L’ipervelocità e la scarsa concentrazione delle nuove generazioni impongono formati sempre più brevi
Mai una gioia. Se lunedì Tim Leaks della RPA di Los Angeles intimidiva i pubblicitari auspicando una comunicazione brutta, ieri Andrew Robertson teorizzava e terrorizzava predicando la riduzione dei video a formati brevissimi.
Il discorso non fa una piega: sempre rispettando il dogma ‘people first’, e considerato che la soglia d’attenzione del pubblico sui nuovi dispositivi sta crollando clamorosamente (cos’altro pretendere da velocisti che ogni giorno scrollano sui loro smartphone di 10 centimetri in media 100 metri di immagini e notizie?), l’Interactive Advertising Bureau reputa “impressioni visibili” solo gli annunci di cui appare sullo schermo per più di un secondo almeno il 50% del contenuto.
E qui si fa veramente dura. Certo, Robertson ha mostrato virtuosi esempi di chi è riuscito nell’impresa (carina la Land Rover “stronger” che trascina via il frame dallo smartphone svelandone i circuiti sottostanti, leggerino l’aeroplano Lego che attraversa lo schermo invitando all’immaginazione, simpatico il tipo che lecca avidamente il dito dell’amico che sta mangiando i Doritos); ha consolato la platea gremita suggerendo di utilizzare la scorciatoia di format già conosciuti che non necessitino di premesse narrative; stuzzicato l’orgoglio dei creativi spronandoli a migliorare la creatività perché l’esigenza di grandi idee è diventata sempre più ineludibile. Però questa sua raccomandazione che si capisca tutto nel più breve tempo possibile finisce con il penalizzare pesantemente lo storytelling, finora considerato intangibile.

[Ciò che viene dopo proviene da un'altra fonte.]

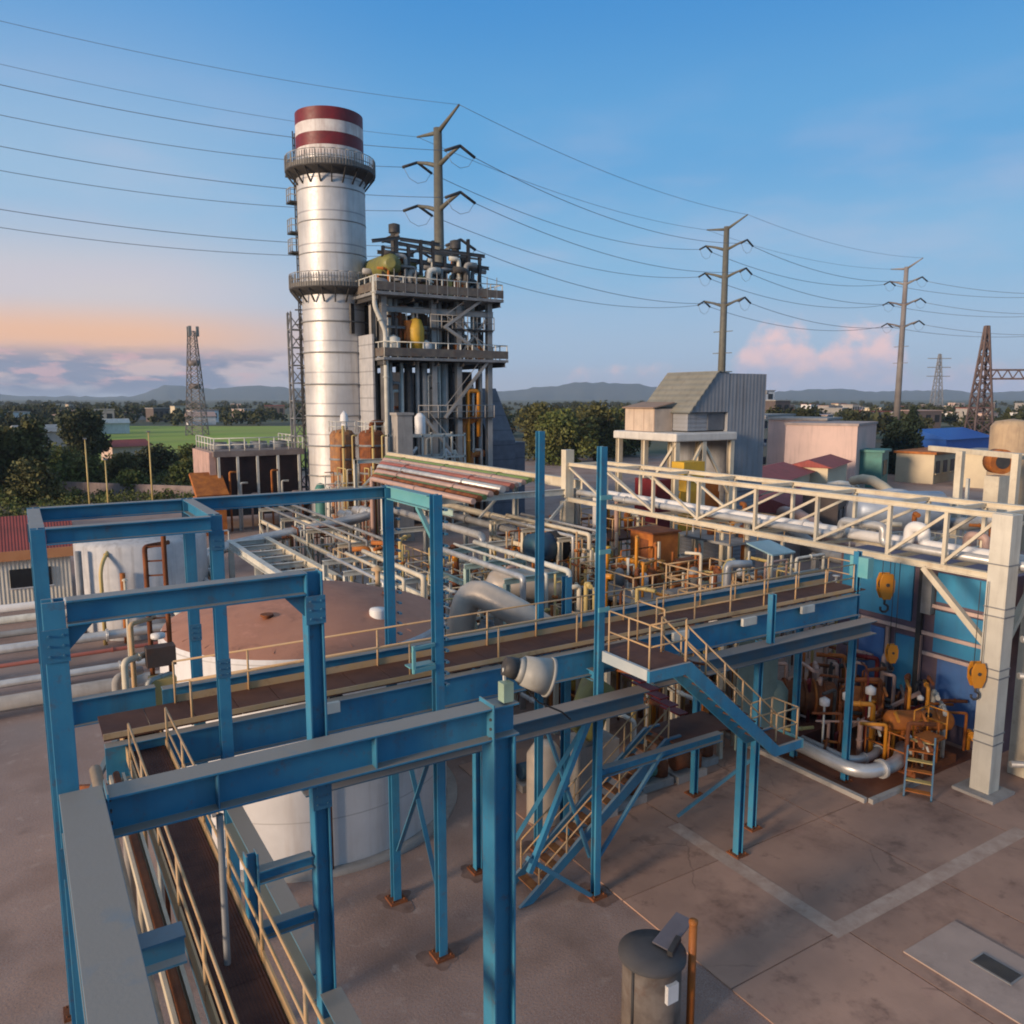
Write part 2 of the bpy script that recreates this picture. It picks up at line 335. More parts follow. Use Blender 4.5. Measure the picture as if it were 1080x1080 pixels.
# ------------------------------------------------------------------ ground
gm = mat('yard_gravel', (.30,.215,.195), (.215,.155,.145), rough=.95, scale=.35, bump=.5, bscale=18, rust=.25, rustcol=(.13,.08,.065))
gnt = gm.node_tree
def far_ground():
    """plant gravel near the yard, scrub and fields beyond it (by position on the ground)"""
    m = bpy.data.materials.new('terrain'); m.use_nodes = True; n = m.node_tree; b = n.nodes['Principled BSDF']; b.inputs['Roughness'].default_value = .95
    g = n.nodes.new('ShaderNodeNewGeometry'); l = n.links
    def no(s, d=5):
        k = n.nodes.new('ShaderNodeTexNoise'); k.inputs['Scale'].default_value = s; k.inputs['Detail'].default_value = d; l.new(g.outputs['Position'], k.inputs['Vector']); return k.outputs['Fac']
    def mr(f, a, c):
        k = n.nodes.new('ShaderNodeMapRange'); l.new(f, k.inputs[0]); k.inputs[1].default_value = a; k.inputs[2].default_value = c; return k.outputs[0]
    def mx(f, a, c):
        k = n.nodes.new('ShaderNodeMix'); k.data_type = 'RGBA'; l.new(f, k.inputs[0])
        for i, s in ((6, a), (7, c)):
            if isinstance(s, tuple): k.inputs[i].default_value = (*s, 1)
            else: l.new(s, k.inputs[i])
        return k.outputs[2]
    near = mx(mr(no(.5), .35, .65), (.39,.25,.19), (.26,.165,.13))
    near = mx(mr(no(22, 3), .45, .6), near, (.29,.21,.185))
    near = mx(mr(no(1.3, 8), .62, .95), near, (.12,.075,.06))
    near = mx(mr(no(.12, 3), .5, .6), near, (.27,.205,.18)); near = mx(mr(no(55, 2), .56, .70), near, (.38,.29,.25)); near = mx(mr(no(34, 3), .58, .72), near, (.15,.10,.085)); near = mx(mr(no(.22, 7), .52, .75), near, (.20,.12,.09)); near = mx(mr(no(2.1, 9), .60, .85), near, (.42,.32,.27)); near = mx(mr(no(.35, 9), .56, .85), near, (.13,.08,.06))
    far = mx(mr(no(.012, 6), .40, .62), (.055,.075,.028), (.10,.085,.05))
    far = mx(mr(no(.06, 5), .52, .66), far, (.045,.05,.025))
    ln = n.nodes.new('ShaderNodeVectorMath'); ln.operation = 'DISTANCE'; l.new(g.outputs['Position'], ln.inputs[0]); ln.inputs[1].default_value = (75, 25, 0)
    c = mx(mr(ln.outputs['Value'], 98, 112), near, far)
    l.new(c, b.inputs['Base Color'])
    bp = n.nodes.new('ShaderNodeBump'); bp.inputs['Strength'].default_value = .25; bp.inputs['Distance'].default_value = .03; l.new(no(16, 6), bp.inputs['Height']); l.new(bp.outputs[0], b.inputs['Normal'])
    return m
g = MB(); G = 9000
g.add([(-G,-G,0),(G,-G,0),(G,G,0),(-G,G,0)], [(0,1,2,3)])
kind(g.build('ground', far_ground()), 'structure')
# cast slabs of the yard, laid slab by slab with open joints
slabm = mat('yard_slab', (.41,.25,.18), (.31,.19,.14), rough=.85, scale=.45, island=.10, bump=.2, bscale=25, rust=.22, rustcol=(.15,.09,.07))
def wear(m, crack, stain, cs=.9):
    n = m.node_tree; l = n.links; b = n.nodes['Principled BSDF']; src = b.inputs['Base Color'].links[0].from_socket
    g = n.nodes.new('ShaderNodeNewGeometry')
    no = n.nodes.new('ShaderNodeTexNoise'); no.inputs['Scale'].default_value = 1.6; no.inputs['Detail'].default_value = 6; l.new(g.outputs['Position'], no.inputs['Vector'])
    ad = n.nodes.new('ShaderNodeMix'); ad.data_type = 'VECTOR'; ad.inputs[0].default_value = .25; l.new(g.outputs['Position'], ad.inputs[4]); l.new(no.outputs['Color'], ad.inputs[5])
    vo = n.nodes.new('ShaderNodeTexVoronoi'); vo.feature = 'DISTANCE_TO_EDGE'; vo.inputs['Scale'].default_value = cs; l.new(ad.outputs[1], vo.inputs['Vector'])
    def mr(f, a, c, x=0., y=1.):
        k = n.nodes.new('ShaderNodeMapRange'); l.new(f, k.inputs[0]); k.inputs[1].default_value = a; k.inputs[2].default_value = c; k.inputs[3].default_value = x; k.inputs[4].default_value = y; return k.outputs[0]
    def mx(f, a, c):
        k = n.nodes.new('ShaderNodeMix'); k.data_type = 'RGBA'; l.new(f, k.inputs[0]); l.new(a, k.inputs[6]); k.inputs[7].default_value = (*c, 1); return k.outputs[2]
    def nz(s_, d):
        k = n.nodes.new('ShaderNodeTexNoise'); k.inputs['Scale'].default_value = s_; k.inputs['Detail'].default_value = d; k.inputs['Roughness'].default_value = .7; l.new(g.outputs['Position'], k.inputs['Vector']); return k.outputs['Fac']
    def ml(a, c):
        k = n.nodes.new('ShaderNodeMath'); k.operation = 'MULTIPLY'; l.new(a, k.inputs[0])
        if isinstance(c, float): k.inputs[1].default_value = c
        else: l.new(c, k.inputs[1])
        return k.outputs[0]
    c = mx(ml(mr(nz(.55, 5), .50, .68), .55), src, stain)
    c = mx(ml(mr(nz(1.1, 8), .58, .80), .55), c, tuple(x*.5 for x in stain))
    c = mx(ml(mr(nz(.8, 7), .58, .70), .4), c, tuple(min(1, x*2.6) for x in stain))
    c = mx(ml(mr(vo.outputs['Distance'], .004, .012, 1., 0.), ml(mr(nz(.4, 2), .52, .62), .35)), c, crack)
    l.new(c, b.inputs['Base Color'])
wear(slabm, (.04,.025,.02), (.15,.085,.065), .55)
s = MB()
for i, x in enumerate((11.25, 14.75, 18.3, 22.0, 26.0, 30.0)):
    x1 = (14.75, 18.3, 22.0, 26.0, 30.0, 34.0)[i]
    for y0, y1 in ((-1,2.6),(2.6,6.3),(6.3,10.0),(10.0,13.35),(13.35,16.9),(16.9,21.5)):
        s.box(x+.018, x1-.018, y0+.018, y1-.018, -.02, .03)
kind(s.build('pavement', slabm), 'structure')
pl = mat('worn_line_paint', (.48,.355,.28), (.38,.26,.20), rough=.85, scale=2.2, rust=.45, rustcol=(.34,.215,.16), rscale=5)
s = MB().box(14.35, 14.78, 10.25, 15.2, .034, .0345); s.box(14.36, 22.4, 9.85, 10.25, .034, .0345)
kind(s.build('painted_line', pl), 'structure')
padm = mat('pad_concrete', (.40,.30,.25), (.33,.25,.21), rough=.9, scale=.8, bump=.2)
wear(padm, (.10,.07,.06), (.24,.18,.15), .5)
s = MB().box(15.15, 17.05, 4.6, 8.85, .0, .06); kind(s.build('concrete_pad', padm), 'structure')
t = thing('drain_cover', 'dark rectangular drain cover set in the pale concrete pad', 'drain cover', (16.25, 7.5, .06))
MB().box(16.02, 16.5, 7.12, 7.95, .06, .075).build('frame', grey, t)
b = MB()
for k in range(9): b.box(16.06+k*.048, 16.09+k*.048, 7.16, 7.91, .075, .085)
b.build('grate', dark, t)
kb = MB().box(20.05, 20.2, 13.2, 20, .03, .17); kb.box(20.2, 22.6, 13.02, 13.17, .03, .17)
kind(kb.build('kerb', concr), 'structure')
kb = MB().box(20.21, 26, 13.18, 21.4, .03, .05); kind(kb.build('machine_floor', mat('oily_floor', (.22,.085,.045), (.13,.05,.03), rough=.5, scale=.8)), 'structure')

stm = mat('stained_footing', (.24,.15,.115), (.15,.09,.07), rough=.95, scale=3, bump=.3)
s = MB(); rr = random.Random(4)
for (x,y) in ((6.85,13.9),(6.8,16.15),(10.85,13.85),(10.8,16.2),(4.87,8.2),(9.0,16.2)):
    ph = [rr.uniform(0,6.28) for _ in range(6)]; q = [.40+sum(math.sin((j+2)*a*.0873+ph[j])*.16/(j+2) for j in range(6))+.025*rr.random() for a in range(72)]
    s.add([(x+q[a]*math.cos(a*.0873), y+q[a]*math.sin(a*.0873), .006) for a in range(72)], [tuple(range(72))])
kind(s.build('ground_stain', stm), 'structure')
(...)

Ma forse le regole stanno per cambiare, e Robertson ne ha delineato di nuove: “Oggi la creatività è la magica abilità di catturare e mantenere l’attenzione del pubblico mentre gli diamo informazioni, dimostrazioni o esperienze che cambino il suo modo di pensare, sentire e soprattutto agire”.
In compenso, Robertson ha dimostrato brillanti doti di copywriting quando ha definito sinteticamente ‘Print that moves’ questo nuovo standard ristretto, ma soprattutto quando per presentare il suo speech lo ha intitolato: “Do You Have A Second? Oops, too late”.